George Parrish was once a resident of 808 S. Church Street where he lived with his parents. He said he was 13 or 14 when he resided in the home so this would have been the early 1900s. He stated, "I was living in the old three-story brick (counting the basement) at 808 S,. Street," when he wrote and published his own newspaper, the South Street Journal. His editorial office and printing plant were located in what was called the cupola over the front entrance of the old home. He said, "It was as cold as the North Pole in the winter and as hot as the other place in the Summer. It was also the whipping room. Dad tanned my bottom many a day in the little room which there was no escape."

Barry Lamb stated his grandfather, Otis A. Lamb, lived here for a brief period of time when he moved to Murfreesboro from Midland in the early 1920s.

Although the mansion is long gone memories of the home will remain for those that lived there. The Shackletts resided in the home from 1937-1948. Gloria Christy, daughter of Richard and Jenny Shacklett, has never lived there but she has second hand memories from those that did. Gloria said her aunt, Sarah was married in the house. Her mother spent her first night in Murfreesboro in that house. Her aunt and uncle courted in that house.

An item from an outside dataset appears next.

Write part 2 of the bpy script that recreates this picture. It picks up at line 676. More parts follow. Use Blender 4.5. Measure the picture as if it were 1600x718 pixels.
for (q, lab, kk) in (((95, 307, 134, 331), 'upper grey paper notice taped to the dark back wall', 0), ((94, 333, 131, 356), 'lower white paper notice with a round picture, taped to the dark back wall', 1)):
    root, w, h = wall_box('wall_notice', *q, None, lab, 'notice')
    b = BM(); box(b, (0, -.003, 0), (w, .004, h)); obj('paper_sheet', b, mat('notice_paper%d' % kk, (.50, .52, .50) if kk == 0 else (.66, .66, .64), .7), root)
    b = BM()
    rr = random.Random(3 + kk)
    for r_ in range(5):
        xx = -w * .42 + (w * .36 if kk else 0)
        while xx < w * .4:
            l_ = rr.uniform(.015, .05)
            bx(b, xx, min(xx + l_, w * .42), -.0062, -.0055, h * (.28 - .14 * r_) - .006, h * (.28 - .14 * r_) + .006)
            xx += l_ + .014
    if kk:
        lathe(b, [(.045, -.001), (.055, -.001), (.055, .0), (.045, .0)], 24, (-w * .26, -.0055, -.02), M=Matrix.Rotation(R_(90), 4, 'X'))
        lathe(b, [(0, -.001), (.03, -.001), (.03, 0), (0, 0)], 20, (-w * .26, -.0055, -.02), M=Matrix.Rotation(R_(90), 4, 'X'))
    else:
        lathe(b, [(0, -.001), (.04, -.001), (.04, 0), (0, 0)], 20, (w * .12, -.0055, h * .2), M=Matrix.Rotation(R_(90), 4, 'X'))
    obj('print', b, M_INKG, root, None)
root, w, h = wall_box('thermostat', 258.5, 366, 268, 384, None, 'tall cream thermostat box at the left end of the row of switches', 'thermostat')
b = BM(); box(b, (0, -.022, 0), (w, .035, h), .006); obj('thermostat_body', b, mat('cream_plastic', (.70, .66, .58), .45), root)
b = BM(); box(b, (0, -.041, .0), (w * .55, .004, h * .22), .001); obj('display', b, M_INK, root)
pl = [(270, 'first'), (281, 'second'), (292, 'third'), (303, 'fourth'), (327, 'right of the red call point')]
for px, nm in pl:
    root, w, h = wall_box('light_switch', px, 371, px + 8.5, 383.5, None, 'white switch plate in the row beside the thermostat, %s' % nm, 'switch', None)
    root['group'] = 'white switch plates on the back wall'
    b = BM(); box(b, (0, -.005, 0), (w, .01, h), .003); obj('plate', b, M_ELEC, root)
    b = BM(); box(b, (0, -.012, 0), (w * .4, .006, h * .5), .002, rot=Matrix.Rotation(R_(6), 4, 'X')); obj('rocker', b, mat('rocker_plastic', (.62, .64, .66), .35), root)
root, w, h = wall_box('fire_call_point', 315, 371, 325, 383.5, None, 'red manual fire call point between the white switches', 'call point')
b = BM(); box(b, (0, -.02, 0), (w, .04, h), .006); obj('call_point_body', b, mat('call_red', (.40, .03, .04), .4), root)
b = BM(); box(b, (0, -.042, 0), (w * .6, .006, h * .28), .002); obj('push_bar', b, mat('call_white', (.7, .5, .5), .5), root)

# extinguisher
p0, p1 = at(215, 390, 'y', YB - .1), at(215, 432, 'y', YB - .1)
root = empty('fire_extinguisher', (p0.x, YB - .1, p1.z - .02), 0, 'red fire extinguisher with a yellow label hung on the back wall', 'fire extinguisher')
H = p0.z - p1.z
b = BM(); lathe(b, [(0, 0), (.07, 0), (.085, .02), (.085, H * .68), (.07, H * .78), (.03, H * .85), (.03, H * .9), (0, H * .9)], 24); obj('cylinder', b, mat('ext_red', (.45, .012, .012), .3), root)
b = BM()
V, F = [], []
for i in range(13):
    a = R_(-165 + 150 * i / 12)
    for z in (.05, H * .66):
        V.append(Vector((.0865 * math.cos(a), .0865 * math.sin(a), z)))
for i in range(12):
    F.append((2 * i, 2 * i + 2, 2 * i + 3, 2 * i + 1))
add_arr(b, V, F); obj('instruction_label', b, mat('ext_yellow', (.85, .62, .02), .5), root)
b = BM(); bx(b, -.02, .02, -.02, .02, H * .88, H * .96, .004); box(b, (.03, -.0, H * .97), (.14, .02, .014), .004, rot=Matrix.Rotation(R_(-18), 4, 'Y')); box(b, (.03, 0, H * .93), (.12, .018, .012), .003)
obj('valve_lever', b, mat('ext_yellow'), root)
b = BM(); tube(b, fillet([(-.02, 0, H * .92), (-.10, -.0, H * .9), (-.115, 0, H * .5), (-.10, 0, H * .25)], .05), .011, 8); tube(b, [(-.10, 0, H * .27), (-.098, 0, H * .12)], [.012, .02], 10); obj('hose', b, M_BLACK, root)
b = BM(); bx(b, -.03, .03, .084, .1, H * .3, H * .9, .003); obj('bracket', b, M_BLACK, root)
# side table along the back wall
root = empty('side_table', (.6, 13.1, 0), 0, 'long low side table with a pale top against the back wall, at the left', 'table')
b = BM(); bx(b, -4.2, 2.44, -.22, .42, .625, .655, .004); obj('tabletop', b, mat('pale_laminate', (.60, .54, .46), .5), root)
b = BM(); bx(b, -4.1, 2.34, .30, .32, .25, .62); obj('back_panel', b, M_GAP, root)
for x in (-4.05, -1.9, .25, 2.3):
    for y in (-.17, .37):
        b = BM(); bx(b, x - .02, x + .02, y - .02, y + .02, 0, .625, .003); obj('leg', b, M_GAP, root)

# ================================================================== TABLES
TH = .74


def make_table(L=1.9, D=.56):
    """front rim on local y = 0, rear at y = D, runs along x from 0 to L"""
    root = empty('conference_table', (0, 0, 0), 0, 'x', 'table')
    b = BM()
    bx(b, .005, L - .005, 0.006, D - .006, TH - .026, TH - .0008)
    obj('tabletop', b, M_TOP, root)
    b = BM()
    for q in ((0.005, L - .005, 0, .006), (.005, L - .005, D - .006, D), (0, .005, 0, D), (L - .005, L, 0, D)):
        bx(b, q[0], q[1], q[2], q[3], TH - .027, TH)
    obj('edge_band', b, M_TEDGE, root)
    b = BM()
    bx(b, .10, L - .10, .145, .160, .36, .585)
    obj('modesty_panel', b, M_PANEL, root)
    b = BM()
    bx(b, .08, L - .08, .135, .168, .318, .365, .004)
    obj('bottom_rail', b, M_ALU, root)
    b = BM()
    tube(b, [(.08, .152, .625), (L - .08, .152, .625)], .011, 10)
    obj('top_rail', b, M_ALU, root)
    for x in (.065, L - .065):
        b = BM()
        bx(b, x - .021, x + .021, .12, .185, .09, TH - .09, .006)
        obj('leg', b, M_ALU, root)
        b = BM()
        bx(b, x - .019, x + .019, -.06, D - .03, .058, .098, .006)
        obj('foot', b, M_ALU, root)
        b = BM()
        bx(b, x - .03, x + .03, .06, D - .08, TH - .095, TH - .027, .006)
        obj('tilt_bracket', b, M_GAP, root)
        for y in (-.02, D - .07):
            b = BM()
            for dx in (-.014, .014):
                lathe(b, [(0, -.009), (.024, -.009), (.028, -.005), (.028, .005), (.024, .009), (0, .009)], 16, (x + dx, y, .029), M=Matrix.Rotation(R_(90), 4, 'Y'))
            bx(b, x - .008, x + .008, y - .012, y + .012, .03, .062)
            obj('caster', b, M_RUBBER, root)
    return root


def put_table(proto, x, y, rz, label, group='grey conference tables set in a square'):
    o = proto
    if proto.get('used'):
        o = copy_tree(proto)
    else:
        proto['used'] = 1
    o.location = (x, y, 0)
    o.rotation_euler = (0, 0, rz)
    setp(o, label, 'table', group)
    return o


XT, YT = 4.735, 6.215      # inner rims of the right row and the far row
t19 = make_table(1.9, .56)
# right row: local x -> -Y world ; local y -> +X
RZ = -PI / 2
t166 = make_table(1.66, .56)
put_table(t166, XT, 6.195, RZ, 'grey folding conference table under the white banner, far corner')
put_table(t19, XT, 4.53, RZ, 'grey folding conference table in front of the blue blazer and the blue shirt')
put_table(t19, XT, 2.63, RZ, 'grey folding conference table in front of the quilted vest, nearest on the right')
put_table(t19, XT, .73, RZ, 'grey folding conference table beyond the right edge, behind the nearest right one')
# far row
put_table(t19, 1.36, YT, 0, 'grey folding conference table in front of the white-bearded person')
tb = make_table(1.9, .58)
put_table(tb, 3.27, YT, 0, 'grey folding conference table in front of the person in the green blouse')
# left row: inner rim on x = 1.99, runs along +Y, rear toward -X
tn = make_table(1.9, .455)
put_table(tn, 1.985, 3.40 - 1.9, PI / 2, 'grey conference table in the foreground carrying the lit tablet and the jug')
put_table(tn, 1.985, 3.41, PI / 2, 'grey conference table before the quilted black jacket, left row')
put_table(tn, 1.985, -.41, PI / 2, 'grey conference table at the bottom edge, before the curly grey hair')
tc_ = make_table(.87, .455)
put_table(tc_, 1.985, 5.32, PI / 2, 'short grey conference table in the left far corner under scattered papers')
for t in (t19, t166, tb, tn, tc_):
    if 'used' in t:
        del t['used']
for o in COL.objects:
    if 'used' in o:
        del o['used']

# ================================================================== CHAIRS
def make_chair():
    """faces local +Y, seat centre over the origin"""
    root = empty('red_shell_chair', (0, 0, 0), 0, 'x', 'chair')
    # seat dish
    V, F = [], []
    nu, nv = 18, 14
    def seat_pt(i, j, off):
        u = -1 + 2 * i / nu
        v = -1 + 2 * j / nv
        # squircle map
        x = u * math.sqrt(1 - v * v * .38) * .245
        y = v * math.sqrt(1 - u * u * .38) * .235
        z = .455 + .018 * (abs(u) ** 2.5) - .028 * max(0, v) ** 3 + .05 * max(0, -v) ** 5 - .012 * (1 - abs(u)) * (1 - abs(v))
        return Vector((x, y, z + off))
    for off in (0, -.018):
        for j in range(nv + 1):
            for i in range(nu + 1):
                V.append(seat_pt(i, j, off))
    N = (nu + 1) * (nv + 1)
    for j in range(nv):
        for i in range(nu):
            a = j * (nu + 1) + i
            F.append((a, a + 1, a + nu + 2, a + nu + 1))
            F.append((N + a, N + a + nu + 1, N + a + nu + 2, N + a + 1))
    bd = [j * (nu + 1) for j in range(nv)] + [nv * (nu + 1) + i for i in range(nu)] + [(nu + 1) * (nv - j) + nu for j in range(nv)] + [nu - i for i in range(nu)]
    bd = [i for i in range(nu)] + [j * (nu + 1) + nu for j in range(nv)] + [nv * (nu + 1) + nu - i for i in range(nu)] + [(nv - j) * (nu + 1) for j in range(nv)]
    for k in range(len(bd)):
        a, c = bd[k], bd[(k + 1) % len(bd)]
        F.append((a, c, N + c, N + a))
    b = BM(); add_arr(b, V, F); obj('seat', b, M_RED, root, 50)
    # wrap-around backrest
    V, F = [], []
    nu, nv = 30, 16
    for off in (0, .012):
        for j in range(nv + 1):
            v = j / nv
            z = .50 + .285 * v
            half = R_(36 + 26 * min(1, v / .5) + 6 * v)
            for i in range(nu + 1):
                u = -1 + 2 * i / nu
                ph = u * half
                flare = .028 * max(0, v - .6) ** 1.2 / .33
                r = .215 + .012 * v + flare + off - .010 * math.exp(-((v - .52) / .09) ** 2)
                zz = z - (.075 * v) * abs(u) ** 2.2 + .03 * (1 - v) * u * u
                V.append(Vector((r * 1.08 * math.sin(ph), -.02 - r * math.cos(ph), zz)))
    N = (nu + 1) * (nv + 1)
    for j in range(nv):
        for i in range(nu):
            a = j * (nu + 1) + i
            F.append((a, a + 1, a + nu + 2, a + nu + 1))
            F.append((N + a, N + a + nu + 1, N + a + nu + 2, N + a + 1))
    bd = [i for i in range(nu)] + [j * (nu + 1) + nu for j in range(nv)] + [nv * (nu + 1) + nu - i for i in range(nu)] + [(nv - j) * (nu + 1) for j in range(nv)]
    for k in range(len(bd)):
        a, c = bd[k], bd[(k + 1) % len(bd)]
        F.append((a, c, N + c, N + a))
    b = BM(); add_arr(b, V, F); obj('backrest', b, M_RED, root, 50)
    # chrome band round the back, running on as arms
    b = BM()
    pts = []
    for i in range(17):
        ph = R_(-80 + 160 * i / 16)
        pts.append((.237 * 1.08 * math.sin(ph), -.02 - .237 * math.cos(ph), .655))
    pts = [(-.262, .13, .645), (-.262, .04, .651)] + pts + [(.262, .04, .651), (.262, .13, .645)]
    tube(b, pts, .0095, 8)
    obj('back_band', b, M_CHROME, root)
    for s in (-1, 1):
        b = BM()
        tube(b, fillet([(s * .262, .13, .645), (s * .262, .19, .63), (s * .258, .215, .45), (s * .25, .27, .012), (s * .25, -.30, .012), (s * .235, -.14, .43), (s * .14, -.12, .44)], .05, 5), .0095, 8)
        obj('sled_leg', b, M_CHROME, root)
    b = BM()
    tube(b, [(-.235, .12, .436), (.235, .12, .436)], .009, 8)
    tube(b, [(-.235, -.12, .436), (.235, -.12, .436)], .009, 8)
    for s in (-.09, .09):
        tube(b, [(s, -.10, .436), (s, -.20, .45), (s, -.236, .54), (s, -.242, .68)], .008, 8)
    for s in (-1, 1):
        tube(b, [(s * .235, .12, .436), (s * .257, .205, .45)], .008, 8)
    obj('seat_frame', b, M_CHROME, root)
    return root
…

Manuevers were held near there during the war and the whole house would shake during the night. Magnolia Hall had 21 rooms. It had a summer kitchen and a winter kitchen, and a sleeping porch out back. It had the most beautiful fireplaces.

Jenny Shacklett, who was new to Murfreesboro, remembers the high ceilings and the airness of the home, with a winding staircase. Jenny's husband, Richard, began his photography business by taking photos of people inside the home. Dr. William Shacklett, who remembered the house while attend MTSU, recalls it as a very nice and unique house.

I moved to Tennessee in 1977 and married Walter in 1980. I remember this home very well, and would drive by it and want to live in it!